Agora, Ries está mirando num alvo diferente e mais complexo – a bolsa de valores. E botando a mão na massa, pois ele é acima e antes de tudo um empreendedor. A nova startup de Ries quer criar o que ele chama de Bolsa de Valores de Longo Prazo (long-term stock exchange, ou LTSE, na sigla em inglês). A equipe é enxuta, naturalmente. São cerca de 20 engenheiros, executivos especializados em finanças e advogados. Mas os mais de 30 investidores que colocaram dinheiro na ideia estão entre os nomes mais estelares do Vale do Silício, incluindo Marc Andreessen, um dos criadores do navegador Netscape e sócio do fundo de capital de risco Andreessen Horowitz. A ideia, como deixa claro o nome, é criar um mercado de ações que não seja obcecado com o curto prazo e que, portanto, seja mais racional (ou, no mínimo, menos irracional).

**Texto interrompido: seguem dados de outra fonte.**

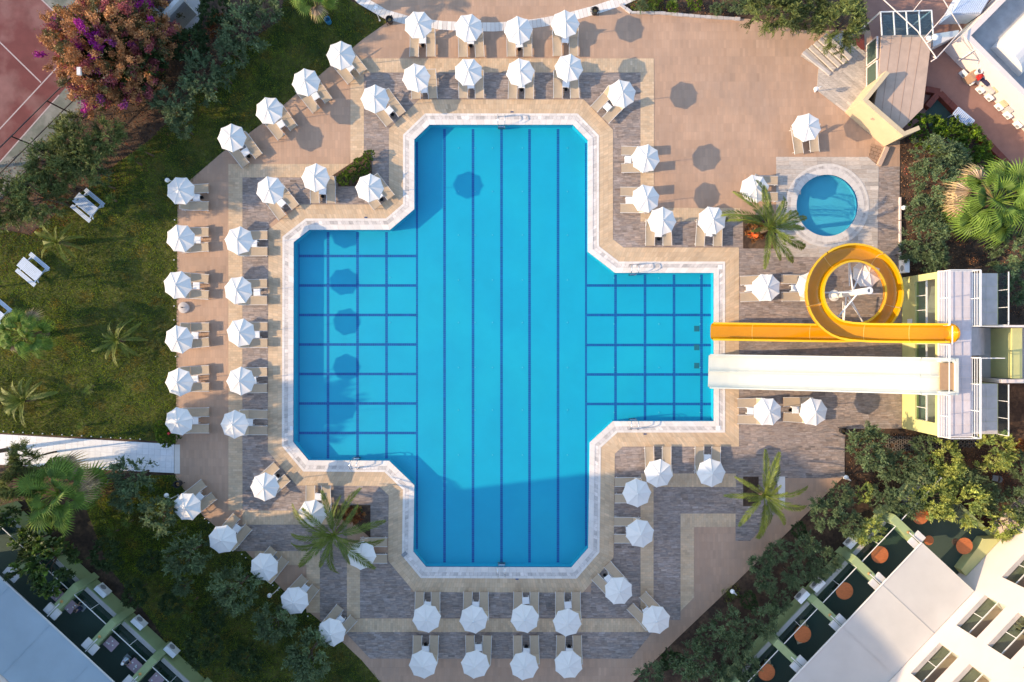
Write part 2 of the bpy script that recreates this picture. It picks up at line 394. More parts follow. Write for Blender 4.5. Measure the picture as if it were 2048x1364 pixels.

“Dizem para todo mundo: ‘Não abra o capital’”, afirmou Ries à Bloomberg. “O senso comum agora é que, se você abrir o capital, não vai mais conseguir inovar.” Ries se refere às empresas chamadas unicórnios, companhias privadas com valor de mercado acima de 1 bilhão de dólares e cujo caminho natural seria um IPO. Como sabem tantos empreendedores, fazer uma oferta inicial de ações na bolsa pode levar a um comportamento “autodestrutivo”. Depois do IPO, diz Ries, “os funcionários conferem o valor das ações todos os dias, e é palpável como isso afeta a tomada de decisão dos executivos”, mesmo os de nível médio. Como o mercado de ações tende a recompensar o crescimento, o reflexo instintivo das empresas é sacrificar a inovação no altar das metas trimestrais.
Segundo o plano de Ries, para ser listada na LTSE a empresa teria de se adequar a alguns critérios. Um deles tem a ver com a remuneração dos funcionários, que não pode estar atrelada ao desempenho das ações. Uma das ideias é que parte das opções de compras de ações (stock options) só possam ser executadas depois que os executivos deixem a empresa, o que os incentivaria a trabalhar pensando no longo prazo. Outra ideia é atribuir mais peso aos votos dos acionistas que detenham os papeis da companhia há mais tempo, para tirar o incentivo de aquisições.
O objetivo é nobre, mas existem alguns obstáculos básicos para superar. O primeiro é efetivamente lançar a bolsa de longo prazo. Ries afirmou à Bloomberg que já está em conversas com a Securities and Exchange Commission, o órgão que regula os mercados mobiliários americanos. De qualquer modo, serão necessários anos até que se resolvam todas as questões regulatórias para o lançamento da LTSE.
Em segundo lugar, existe uma questão filosófica. E se, em vez de estimular o planejamento de longo prazo, a bolsa recompensar executivos complacentes e conservadores? “A ameaça de uma aquisição talvez seja a maior responsável por garantir que as empresas se comportem direito”, disse à Bloomberg Larry Harris, professor de finanças da escola de administração da Universidade do Sul da Califórnia. A ideia de Ries, no fim das contas, poderia acabar tendo o efeito contrário ao esperado.
Finalmente, há o problema do modelo de negócios. Ries afirma que as receitas viriam da venda de ferramentas de software e comissões – mas aí entra a concorrência dos dois grandes mercados de ações americanos, a New York Stock Exchange e a Nasdaq. Ele afirma que não está procurando candidatos naturais a um IPO, como Airbnb ou Uber, ambas companhias de capital fechado avaliadas em dezenas de bilhões de dólares, mas sim startups de tamanho médio. Segundo Ries, listar a empresa na LTSE seria um selo de qualidade extra. “Você está anunciando para o mercado que está disposto a ser avaliado de acordo com padrões mais exigentes”, afirmou ele. “Esse é o padrão-ouro, a versão de mais longo prazo, mais hardcore de abrir o capital.” Quem será a primeira?